How to Teach Creatively with your Learning Environment

  • 3 Min Read

Rob Dunlop of the District School Board of Niagara looks at how a learning environment can help teachers eliminate ‘tech sweat.’

Schools are investing a lot of resources into putting technology in students’ hands. Laptops, Chromebooks and tablets are now spread throughout schools and it’s the teacher’s responsibility to figure out how to make these varying forms of technology purposeful and manageable.

All teachers know the experience of a “tech sweat,” where classroom technology seems to cause more issues than it’s worth. Bouncing from computer to device and back again to help students navigate the online world can be exhausting and frustrating. By finding creative ways of putting a learning environment at the center of the classroom, teachers can eliminate tech sweat as well as address other challenges they encounter daily.

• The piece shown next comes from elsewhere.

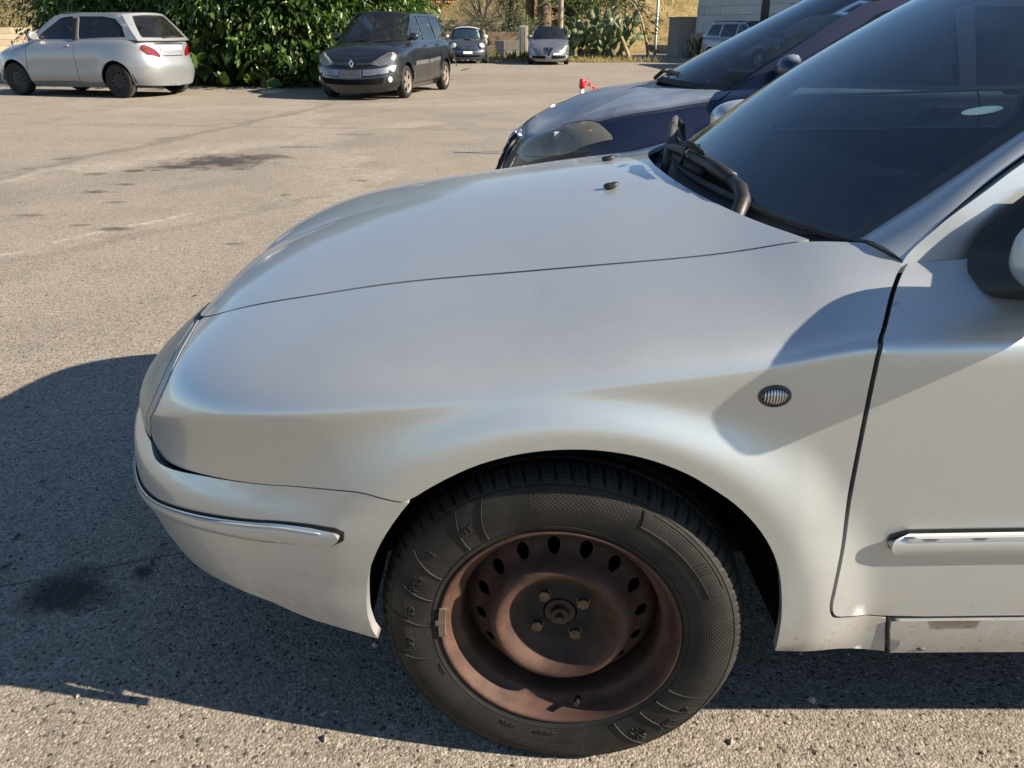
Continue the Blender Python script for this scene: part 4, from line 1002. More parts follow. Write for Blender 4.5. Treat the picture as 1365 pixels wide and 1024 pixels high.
    box(bm, (B.wb/2, 0, .26), (B.wb - 2*ra - .02, B.hw*1.6, .12)); box(bm, ((B.wb + B.ro - B.fo)/2, 0, .32), (L_*.80, B.hw*1.0, .14)); from_bm('underbody', bm, M['dark'], root)
    panel('inner_shell', [(B.UF + .05, vl + .12), (B.UF + .05, .97), (B.UR - .05, .97), (B.UR - .05, vl + .12)] + [(B.wb + ra + .05, vl + .12)] + [(q[0]*1. + (q[0] - B.wb)*.06, q[1] + .01) for q in rarc[1:-1]][::-1] + [(B.wb - ra - .05, vl + .1), (ra + .05, vl + .1)] + [(q[0]*1.06, q[1] + .01) for q in fa[1:-1]][::-1] + [(-ra - .05, vl + .12)], lambda u, v: S_(u, v, -.035), M['dark'], root, .14, 0, side='LR')
    for cx in (0., B.wb):
        for sg in (1, -1):
            V, Fs = well_mesh([(ra + .012, -(B.hw - .03)*sg), (ra + .02, -(B.hw - .35)*sg), (.05, -(B.hw - .36)*sg)], cx, B.r, n=24); link('wheel_well', mesh_np('wheel_well', V, Fs if sg > 0 else [f[::-1] for f in Fs]), M['dark'], root)
    bm = bmesh.new(); zb = float(B.zt(xb + .3)); box(bm, (xb + .38, 0, zb - .05), (.5, B.hw*1.55, .14), 0, .04); from_bm('dashboard', bm, M['dash'], root, True)
    if seats:
        for y in (-.36, .36): seat(root, xb + 1.0, y, zb - .62, None, 1.)
        bm = bmesh.new(); box(bm, (xb + 2.0, 0, zb - .28), (.2, B.hw*1.4, .7), 0, .05); from_bm('rear_bench', bm, M['fabric'], root, True)
    # wheels
    tm = tyre_plain(B.r, .19); rm = alloy(B.r, .19, wheel[1], wheel[2], '', wheel[0]); tm.materials.append(M['tyre_plain']); rm.materials.append(wheel_m or M['dull_metal'])
    for cx in (0., B.wb):
        for sg in (1, -1):
            w = link('wheel', rm, None, root, (cx, -(B.hw - .10)*sg, B.r), (0, 0, (0 if sg > 0 else math.pi) + (steer if cx == 0 else 0))); link('tyre', tm, None, w)
            bm = bmesh.new(); bmesh.ops.create_cone(bm, cap_ends=True, segments=20, radius1=B.r*.60, radius2=B.r*.60, depth=.03, matrix=Matrix.Translation((0, .0, 0)) @ Matrix.Rotation(math.pi/2, 4, 'X')); from_bm('brake_disc', bm, M['dark'], w)
    if mirrors:
        for sg in (1, -1):
            p = W(np.array([xb + .26]), np.array([.12]))[0]
            bm = bmesh.new(); ellipsoid(bm, (p[0] + .02, (p[1] - .10)*sg, p[2] + .04), (.075, .105, .075), 14, 8)
            for v in bm.verts: v.co.x = min(v.co.x, p[0] + .05)
            tube(bm, [(p[0] + .03, (p[1] + .01)*sg, p[2] - .02), (p[0] + .02, (p[1] - .06)*sg, p[2] + .01)], .028, 7)
            from_bm('door_mirror', bm, mirror_m, root, True)
    root_fn = dict(S=S_, W=W, hood=hoodf, ws=wsf, rs=rsf, B=B, root=root, vb1=vb1, vb2=vb2, vl=vl)
    return root_fn
def sgn_of(o):
    return 1 if sum(v.co.y for v in o.data.vertices) < 0 else -1
def patch(c, name, poly, off, mat, side='B', step=.05, thick=.014, parent=None):
    return panel(name, poly, lambda u, v: c['S'](u, v, off), mat, parent or c['root'], step, thick, side=side)
def round_lamp(c, u, v, off, r, name='headlight', sides=(1, -1), mat=None, squash=1.):
    p = c['S'](np.array([u]), np.array([v]), off)[0]; e = .01
    n = np.cross(c['S'](np.array([u + e]), np.array([v]))[0] - c['S'](np.array([u - e]), np.array([v]))[0], c['S'](np.array([u]), np.array([v + e]))[0] - c['S'](np.array([u]), np.array([v - e]))[0]); n /= np.linalg.norm(n)
    for sg in sides:
        nn = Vector((n[0], n[1]*sg, n[2])); rot = nn.to_track_quat('Z', 'Y').to_matrix()
        bm = bmesh.new(); ellipsoid(bm, (p[0], p[1]*sg, p[2]), (r, r*squash, r*.35), 20, 10, rot); l = from_bm(name, bm, mat or M['lamp_refl'], c['root'], True)
        bm = bmesh.new(); m = Matrix.Translation(Vector((p[0], p[1]*sg, p[2])) + nn*.004) @ rot.to_4x4()
        pts = [m @ Vector((r*1.04*math.cos(t), r*1.04*squash*math.sin(t), 0)) for t in np.linspace(0, 2*math.pi, 25)]; tube(bm, pts, r*.09, 6, False); from_bm('lamp_ring', bm, M['chrome'], l, True)
M['lamp_refl'] = simple('lamp_lens', (.62, .62, .58), .12, .35, .25, 40, .6, .8)
M['tan_alloy'] = simple('dusty_alloy', (.20, .165, .135), .55, .35, .2, 25)
M['steel_black'] = simple('black_steel', (.022, .022, .022), .6, .3, .2, 25)
M['sunshade'] = simple('silver_sunshade', (.70, .78, .78), .35, .3, .25, 14, bump=.6)
FLAT = [(0, 0.), (1, 0.)]

WF = lambda: smooth_poly([(.70, .06), (.62, .14), (.80, .40), (1.0, .66), (1.14, .84), (1.34, .90)], 3)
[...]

How to put your learning environment at the center of your classroom

Here are some creative ways you can start using your learning environment: 

  • Activity Centers: Posting online activities (like websites, reading and research assignments, video tutorials, and online discussions) in the learning environment to create learning centers is an effective way to incorporate technology into learning and take advantage of the devices that are in your room. Because the learning environment helps students easily navigate to activities, the teacher is freed up to guide different stations.
  • Teaching a Split-Grade (i.e. Grade 7/8): Using your learning environment, it’s possible to support one grade online while working with the other grade face-to-face. This ensures that while you deliver a lesson to one group, the other group is engaged in self-directed lessons and valuable learning experiences.
  • Guided Research: Use the learning environment to ensure online resources are being used appropriately, accurately and are easily accessible by posting links to recommended videos and websites.
  • Literature Circles: Using a discussion tool inside the learning environment, you can set up literature circles based on reading levels and/or interest. This makes it possible for you to engage each group of students in meaningful discussions at the same time while tracking their participation and the quality of discussion posts. 
  • Differentiation: You can support learners at all levels by posting appropriate online resources to suit different learning styles and needs. It’s often difficult for teachers to support students functioning above or below grade level. Your learning environment can give access to those students who require additional support in the classroom or at home.
  • Flipped classroom: Pre-teach concepts by posting videos or content before a lesson. This can be used to give students a head start on the material being covered in upcoming lessons, or it can be used to free up more time for student support during instructional time. 
  • Assessment: Use your learning environment to quickly collect summative and formative assessments from students. This will help you to gain a quick understanding of each student’s progress. Because this information is tracked, you can use it to help with reporting, giving next steps and designing effective lessons. 
  • Presentation Tool: By posting links, videos and resources in the learning environment, you can enable students to easily access them after the lesson, both at school and at home. This will allow you to maximize your efficiency in front of the class and avoid unnecessary distractions like commercials in YouTube videos or laborious searches in internet browsers. Click here to learn more about how you can use your learning environment as a presentation tool.

Download our free ebook 5 Strategies to Improve Learner Engagement

Outside of teacher sanity, why is this so important?

  • Classroom Management: Reducing the amount of unstructured time when using technology keeps students focused and on task. The quicker they’re able to transition from task to task, the less time they have to make decisions that will negatively impact other students in the class.
  • Less Navigating = More Teaching: When the navigation is left to the learning environment, there is more time for small group instruction and one-to-one support (i.e. conferencing, feedback, guided reading, etc.).
  • Engagement: Students love using technology. By putting your learning environment at the center of your classroom you can efficiently capitalize on this engagement while improving student learning.
  • Resources: Your learning environment can allow you to curate great resources on the internet into one familiar space for students to access whenever and however often they need to.
  • Teacher Confidence: Teachers sometimes struggle with how to effectively use technology in the classroom. Your learning environment has built-in tools that can help you resolve many common issues, which makes using technology less intimidating and more realistic.